Foi um grande dia para o serviço secreto de Israel, o maior desde a humilhação no 7 de Outubro, quando terroristas palestinos penetraram o país, massacraram mais de 1.200 pessoas e sequestraram mais de 200. Na terça-feira, foi a vez de Israel humilhar brutalmente o Irã e as duas principais milícias do seu “Eixo de Resistência”, o Hezbollah e o Hamas.
Como de hábito nessa guerra nas sombras, os detalhes são opacos e as consequências, imprevisíveis. Em retaliação a um ataque a míssil (que o Hezbollah não assume) que matou 12 crianças num campo de futebol nas Colinas de Golan, as forças israelenses bombardearam um prédio em Beirute onde estaria um alto comandante do Hezbollah, Fuad Shukr. O Hezbollah não confirmou a morte. Horas depois, outro míssil matou o líder político do Hamas, Ismail Haniyeh, em Teerã, onde estava para participar da posse do novo presidente iraniano. Israel não confirma nem nega a autoria. Mas todos ouviram a mensagem: o alto escalão do autoproclamado “Eixo de Resistência” não está a salvo em lugar nenhum. Foi uma demonstração de força, com grande potencial dissuasório, mas também grandes riscos.
De pronto, as negociações para um cessar-fogo em Gaza serão retardadas. Além de perpetuar a calamidade dos palestinos, isso continuará abastecendo as tensões entre o Hezbollah e Israel, que têm trocado disparos desde o 7 de Outubro.
O pior cenário seria uma escalada por parte do Hezbollah – que tem um poder de agressão muito maior que o do Hamas – ou ataques das outras milícias do Eixo ou mesmo do Irã. Mas é improvável. Alguma retaliação há de vir. Mas pode ser calculada para arrefecer, antes que acirrar os ânimos, como no toma lá dá cá entre Irã e Israel em abril.
Na ocasião, o gatilho foi o assassinato de um oficial iraniano em Damasco. Agora, o ataque foi em Teerã, mas a um líder palestino.

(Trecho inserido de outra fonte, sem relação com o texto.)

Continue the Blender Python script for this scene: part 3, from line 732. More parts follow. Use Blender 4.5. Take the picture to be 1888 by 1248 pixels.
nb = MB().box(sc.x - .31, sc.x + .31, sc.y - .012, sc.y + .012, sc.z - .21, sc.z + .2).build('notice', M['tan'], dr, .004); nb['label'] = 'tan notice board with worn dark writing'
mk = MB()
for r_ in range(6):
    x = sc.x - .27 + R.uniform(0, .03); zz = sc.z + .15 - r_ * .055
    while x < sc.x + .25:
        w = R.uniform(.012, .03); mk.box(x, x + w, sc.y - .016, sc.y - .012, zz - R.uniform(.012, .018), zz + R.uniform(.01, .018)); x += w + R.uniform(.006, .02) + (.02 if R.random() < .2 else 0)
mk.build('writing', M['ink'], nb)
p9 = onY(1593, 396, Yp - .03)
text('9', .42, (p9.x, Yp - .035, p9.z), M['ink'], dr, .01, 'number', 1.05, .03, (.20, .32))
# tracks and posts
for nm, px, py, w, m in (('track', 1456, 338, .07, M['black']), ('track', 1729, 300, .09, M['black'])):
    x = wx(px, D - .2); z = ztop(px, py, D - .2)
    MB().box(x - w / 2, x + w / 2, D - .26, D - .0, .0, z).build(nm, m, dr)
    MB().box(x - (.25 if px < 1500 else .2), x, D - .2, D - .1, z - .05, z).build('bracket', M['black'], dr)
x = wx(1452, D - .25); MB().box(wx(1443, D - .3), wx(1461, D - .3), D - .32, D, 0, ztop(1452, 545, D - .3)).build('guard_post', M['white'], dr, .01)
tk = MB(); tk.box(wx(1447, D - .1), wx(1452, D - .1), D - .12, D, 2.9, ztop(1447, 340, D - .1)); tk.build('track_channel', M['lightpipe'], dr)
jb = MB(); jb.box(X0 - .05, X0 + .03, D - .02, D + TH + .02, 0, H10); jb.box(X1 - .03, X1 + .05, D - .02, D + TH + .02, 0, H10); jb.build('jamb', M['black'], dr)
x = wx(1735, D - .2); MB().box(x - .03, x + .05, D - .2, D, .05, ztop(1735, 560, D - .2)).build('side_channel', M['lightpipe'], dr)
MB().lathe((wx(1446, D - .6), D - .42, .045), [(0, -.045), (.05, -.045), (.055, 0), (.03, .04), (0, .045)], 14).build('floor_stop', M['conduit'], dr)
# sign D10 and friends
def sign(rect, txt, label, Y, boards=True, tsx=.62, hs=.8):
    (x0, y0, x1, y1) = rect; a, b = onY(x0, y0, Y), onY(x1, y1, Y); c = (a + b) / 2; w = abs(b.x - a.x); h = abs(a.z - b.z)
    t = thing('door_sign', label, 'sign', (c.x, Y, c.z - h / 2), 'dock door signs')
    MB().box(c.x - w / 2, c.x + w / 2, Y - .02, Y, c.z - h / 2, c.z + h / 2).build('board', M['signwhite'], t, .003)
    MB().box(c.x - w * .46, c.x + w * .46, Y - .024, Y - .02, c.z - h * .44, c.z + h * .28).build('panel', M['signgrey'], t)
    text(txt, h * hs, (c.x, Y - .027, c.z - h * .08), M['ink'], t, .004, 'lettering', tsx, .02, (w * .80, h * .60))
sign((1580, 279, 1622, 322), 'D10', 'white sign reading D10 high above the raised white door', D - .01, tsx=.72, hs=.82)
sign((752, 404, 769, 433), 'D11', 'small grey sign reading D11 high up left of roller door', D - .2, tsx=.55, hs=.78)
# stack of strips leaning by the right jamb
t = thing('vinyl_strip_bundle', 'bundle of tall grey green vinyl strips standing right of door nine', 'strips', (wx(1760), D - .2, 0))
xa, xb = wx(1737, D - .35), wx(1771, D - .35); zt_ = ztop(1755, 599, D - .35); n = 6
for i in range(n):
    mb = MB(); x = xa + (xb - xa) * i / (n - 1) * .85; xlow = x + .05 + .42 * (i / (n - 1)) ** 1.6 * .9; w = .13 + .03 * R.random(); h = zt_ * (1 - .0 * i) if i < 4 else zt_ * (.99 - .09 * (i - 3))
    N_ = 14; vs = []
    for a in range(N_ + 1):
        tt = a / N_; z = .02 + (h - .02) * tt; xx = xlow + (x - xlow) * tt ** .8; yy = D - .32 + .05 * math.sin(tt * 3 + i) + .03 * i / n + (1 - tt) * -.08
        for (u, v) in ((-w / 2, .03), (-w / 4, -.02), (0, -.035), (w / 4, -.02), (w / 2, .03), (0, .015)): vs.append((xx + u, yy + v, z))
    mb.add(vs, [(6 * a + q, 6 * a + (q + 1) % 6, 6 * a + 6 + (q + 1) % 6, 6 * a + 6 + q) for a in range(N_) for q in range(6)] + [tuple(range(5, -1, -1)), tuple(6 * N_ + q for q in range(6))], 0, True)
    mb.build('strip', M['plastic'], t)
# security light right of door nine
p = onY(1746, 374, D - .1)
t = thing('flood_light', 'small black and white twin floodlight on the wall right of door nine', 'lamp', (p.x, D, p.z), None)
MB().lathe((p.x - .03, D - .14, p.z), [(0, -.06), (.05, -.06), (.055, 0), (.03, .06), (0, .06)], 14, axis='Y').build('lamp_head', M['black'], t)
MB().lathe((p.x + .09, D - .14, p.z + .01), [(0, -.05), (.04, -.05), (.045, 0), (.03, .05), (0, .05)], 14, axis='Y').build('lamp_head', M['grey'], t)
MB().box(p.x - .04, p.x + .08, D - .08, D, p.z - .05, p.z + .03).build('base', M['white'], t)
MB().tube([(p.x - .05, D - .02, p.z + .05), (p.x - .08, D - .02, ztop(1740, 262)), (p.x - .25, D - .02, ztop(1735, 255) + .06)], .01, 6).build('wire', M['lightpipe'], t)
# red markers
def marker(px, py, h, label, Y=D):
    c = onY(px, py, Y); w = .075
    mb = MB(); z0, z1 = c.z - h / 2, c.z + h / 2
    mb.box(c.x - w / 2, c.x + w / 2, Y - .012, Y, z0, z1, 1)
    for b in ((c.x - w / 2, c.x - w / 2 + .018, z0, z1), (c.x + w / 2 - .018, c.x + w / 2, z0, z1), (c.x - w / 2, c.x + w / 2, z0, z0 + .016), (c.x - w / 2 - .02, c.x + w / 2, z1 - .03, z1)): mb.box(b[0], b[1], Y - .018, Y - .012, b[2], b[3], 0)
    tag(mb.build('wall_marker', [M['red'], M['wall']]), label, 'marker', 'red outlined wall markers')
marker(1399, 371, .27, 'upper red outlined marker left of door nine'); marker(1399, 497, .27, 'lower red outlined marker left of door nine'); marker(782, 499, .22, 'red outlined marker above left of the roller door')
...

O Irã vive instabilidades domésticas, após a morte súbita do último presidente. Embora as hostilidades entre o Hezbollah e Israel tenham sido contínuas, o líder do Hezbollah, Hassan Nasrallah, explicitou que cessaria os ataques no momento em que um cessar-fogo fosse pactuado em Gaza. A condição implícita de Israel – de que o Hezbollah recue na fronteira – é realista e não sugere interesse em intensificar o conflito.
Haniyeh vinha advogando por um cessar-fogo, e sua morte pode dar mais ingerência ao líder militar do Hamas, Yahya Sinwar, que resiste a concessões. Por outro lado, Israel tem eliminado colegas de Sinwar, que está cada vez mais isolado e pressionado pelos palestinos. O premiê Benjamim Netanyahu tem sido ambivalente a propósito de um acordo. Mas, se quiser, os triunfos de terça podem lhe dar mão forte nas negociações.
A verdade é que nem Israel, nem o Hezbollah, muito menos o Irã e menos ainda o principal aliado de Israel, os EUA, querem uma conflagração. Mas os ataques de terça tornam a situação mais volátil, e um erro de cálculo, mais perigoso. A iniciativa está com o Irã e o Hezbollah e os próximos dias revelarão suas intenções. Por ora, uma coisa é certa: o mundo se livrou de dois carniceiros.